Girl Walks into a Comedy Club...

Julie Seabaugh profiles local laugh-riot Brie Johnson

Johnson was soon hitting three urban — which is to say: black — clubs a night and building a reputation as the girl with the ghetto booty who first appeared too nervous to take the stage but was clearly unafraid to cross the line when it came to making fun of stereotypes. She also formed working relationships with national headliners like LA-based comedian and actor Ricky Harris, St. Louis-born Joe Torry and Last Comic Standing housemate Corey Holcomb.

Harris, who met Johnson after he headlined at II STL Brothers, applauds her cojones. "If they don't like you, white folk will think: 'At least they're trying; at least they've got the nerve to get up there,'" says the 21-year veteran, who once took a young Chris Tucker under his wing. "Most black people will be like: 'Get that motherfucker off the stage!'"



The Punch

Johnson's portion of this evening's "Terry Houston & Friends: Soul Classics 1490 Showcase" at the Fairview Heights Funny Bone is being videotaped for Eric Rhone, manager and producing partner of famed St. Louis comedian Cedric the Entertainer, who's memorialized in the club's showroom with a giant portrait. If Rhone likes what he sees, bigger things might follow.

Third on the bill, Johnson takes the stage wearing an oversize Rams jersey. "Hey, y'all!" she grins, revealing a mouthful of metal. "I've been labeled as an 'urban comedian,' so I figured: Why not dress like one? I went down the other day to buy a gold tooth, but I didn't have enough money to buy a gold one, so I got some tinfoil, and that stuff works pretty good. It's custom fit every time. And $1.59 will buy you a whole roll."

Then off comes the tinfoil and Johnson starts strong with her traditional opening bit: "I can't seem to find a decent man to pick me up, take me out to dinner, pay for dinner, go back to his place, turn the lights down low, light some candles, turn on some soft music, maybe some moonlight dancing...and then at the end of the evening doing it up the butt!" The crowd responds with a healthy rumble.

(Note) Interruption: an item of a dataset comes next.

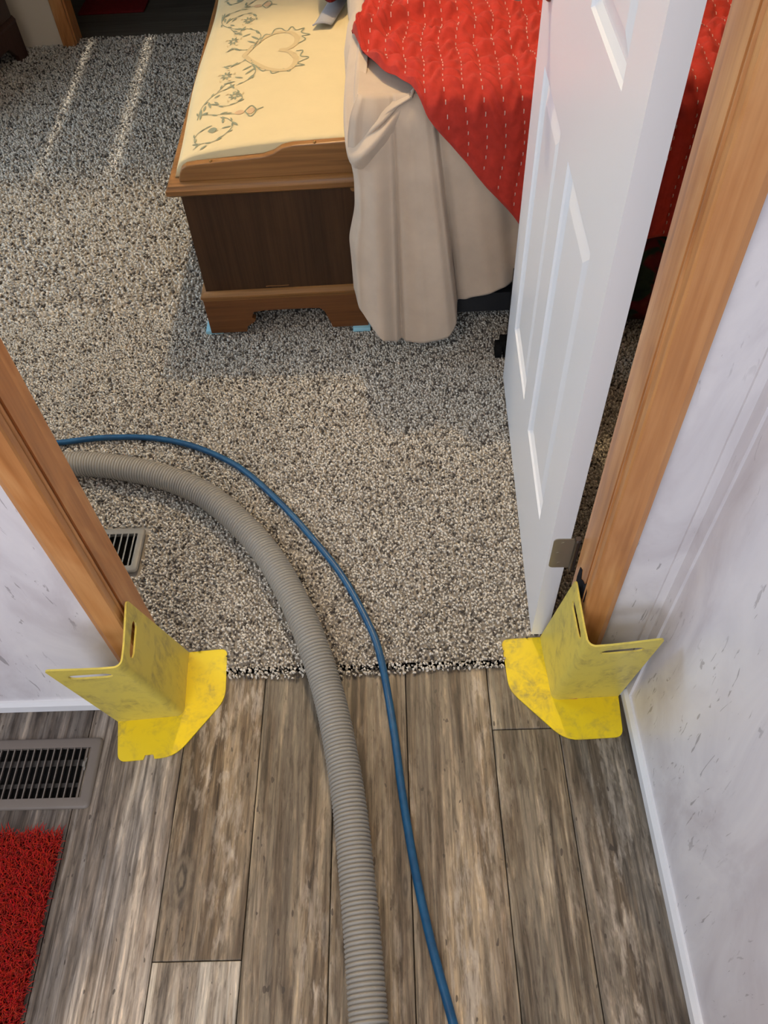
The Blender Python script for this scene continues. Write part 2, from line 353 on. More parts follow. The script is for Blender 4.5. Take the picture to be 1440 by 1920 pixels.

Next it's Wednesday's "Black in You," followed by one of her more dependable standbys: "A black man will stand in line to get his thing sucked but he will not go down on a woman. Why is that? My friend said it's because it smells like tuna, tastes like tuna and it looks like sushi. Well, honey, just because you had a bad piece of fish in your life doesn't mean it's all bad. And I don't know about you, but mine tastes like chicken.

"And what is it with black people and chicken? Why not hot sauce? Y'all put that shit on everything. You do. And you know what, I bet if you put that on some tuna, you'd probably eat that too." Louder approval, and the black occupants of a table to the left whoop and wave their arms.

Offstage, Johnson self-critiques her ten-minute set: She lost the crowd with new material about Hooters waitresses and radio pop songs and failed to finish strong. But by her standards, tonight's performance before a half-white, half-full room went "OK."

A few days later, comic Dwayne Ingram, who signed Johnson up for her for Westport open-mic debut, reports that some audience members were put off by her Fairview Heights performance. "People came up to me and would say, 'That girl with the jersey should not be doing comedy. She is offensive and racist.' Things of that nature," Ingram explains. "I told them she was a new comedian and that I would talk to her. And oddly enough, the day that I was going to call Brie to talk to her, she called me and started crying. She told me that she took a VHS tape of that show up to her job and her co-workers all said that her performance was offensive and racist, except she said the one black person that worked there, this young guy, thought it was funny."

Skating the line of racial disharmony for comedic purposes is a phenomenon with roots in the minstrel shows of the 1920s. The late Richard Pryor, Chris Rock, even Dave Chappelle built their reputations by addressing stereotypes, but it's thanks to the current proliferation of a comedy-concert film called Jesus Is Magic that Johnson is earning — much to her dismay — comparisons to a nationally respected stand-up.

"I've heard a lot of that lately, and I'm sick of being compared to Sarah Silverman," Johnson complains. "She has her own style and I have my style. I mean, I guess we look kind of alike, and some of our material might touch on the same things, but I would never say the word 'nigger.' I don't even use it when I'm sitting around with my friends. It's just not appropriate."

Still, there is an undeniable likeness. Both are white, both female, both tread the line — under the guise of naiveté — to the point of causing discomfort. And in the case of both, that's the only way their material can work.